States Take Center Stage: Economic Development Under the One Big Beautiful Act

Congress enacted the One Big Beautiful Act (OBBA) in July 2025 with clear implications for how states drive growth, competitiveness, and return on public investment. The law amends education and tax policy, but its effects extend well beyond those domains. OBBA tightens the connection between federal resources and state-defined economic outcomes. It places states at the center of validating demand, measuring results, and coordinating systems that shape regional growth.

At its core, the Act reflects a shift in federal expectations. Federal benefits for credentials and training increasingly depend on earnings, employment, and demonstrated market relevance. For state economic development leaders, this creates an opening to rethink how workforce systems, higher education institutions, and federal place-based tools support broader state growth strategies.

For states, the most consequential change is the elevation of the state’s role in directing investments in talent pipelines. The new Workforce Pell framework allows federal aid to support short-term, industry-driven training when states certify that the training program  meets labor market demand and deliver earnings above what typical workers with the previous level of education make in that state and thus justifying the investment.. Economic development executives now have a stronger basis to engage governors and state workforce boards, which hold decisive authority over which credentials align with the state’s economic priorities.

This structure reinforces demand-driven talent development. It encourages tighter alignment among employers, training providers, workforce agencies, and economic development organizations. It also increases the strategic value of state labor market information and longitudinal earnings data. Regions that already integrate these functions gain an advantage. Fragmented systems face growing exposure.

The Act also reshapes higher education’s role in state economies. OBBA imposes stronger performance expectations across both short-term credentials and degree programs. Programs that consistently produce low earnings outcomes face new disclosure requirements and the risk of losing eligibility. At the same time, new limits on graduate and parent borrowing and the elimination of Grad PLUS are likely to affect enrollment patterns and institutional finance models across state higher education systems.

For states, these changes matter not only as education policy but also as economic strategy. Institutions will face pressure to reassess their program mix, pricing, and alignment with industry demand. States that treat higher education as a coordinated economic asset, rather than a stand-alone sector, will be better positioned to manage these shifts.

On the place-based side, the Act raises expectations for existing investment tools without expanding them.
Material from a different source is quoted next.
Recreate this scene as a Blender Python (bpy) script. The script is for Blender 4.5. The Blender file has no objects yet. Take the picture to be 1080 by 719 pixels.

Qualified Opportunity Zones remain in place, but outcome requirements increase. Federal oversight now places greater emphasis on whether Zones generate jobs, support business formation, and improve economic conditions in designated communities. Investment volume alone is no longer sufficient.

This matters for state economic development agencies because in many areas, Opportunity Zones can influence where private capital flows. The new reporting framework increases scrutiny of designation decisions and long-term results. States must now demonstrate that Zones advance broader development objectives rather than operate as passive tax preferences.

Taken together, these provisions send a clear federal signal. Talent development and place-based investment are being treated as interdependent components of economic development. Both are expected to deliver measurable economic returns. Both rely on state leadership to define priorities and validate outcomes. And both reward regions that align people, institutions, capital, and data around shared growth goals.

For state economic development executives, the Act brings both opportunity and responsibility. It expands state influence over key levers of growth while raising expectations for performance. States that coordinate workforce, higher education, and investment strategies stand to capture greater value from federal policy. States that cannot demonstrate results face increasing risk as federal support becomes more conditional.

The One Big Beautiful Act reforms education finance and federal tax incentives. More importantly, it signals that federal economic development policy will increasingly run through the states, with accountability as the price of authority.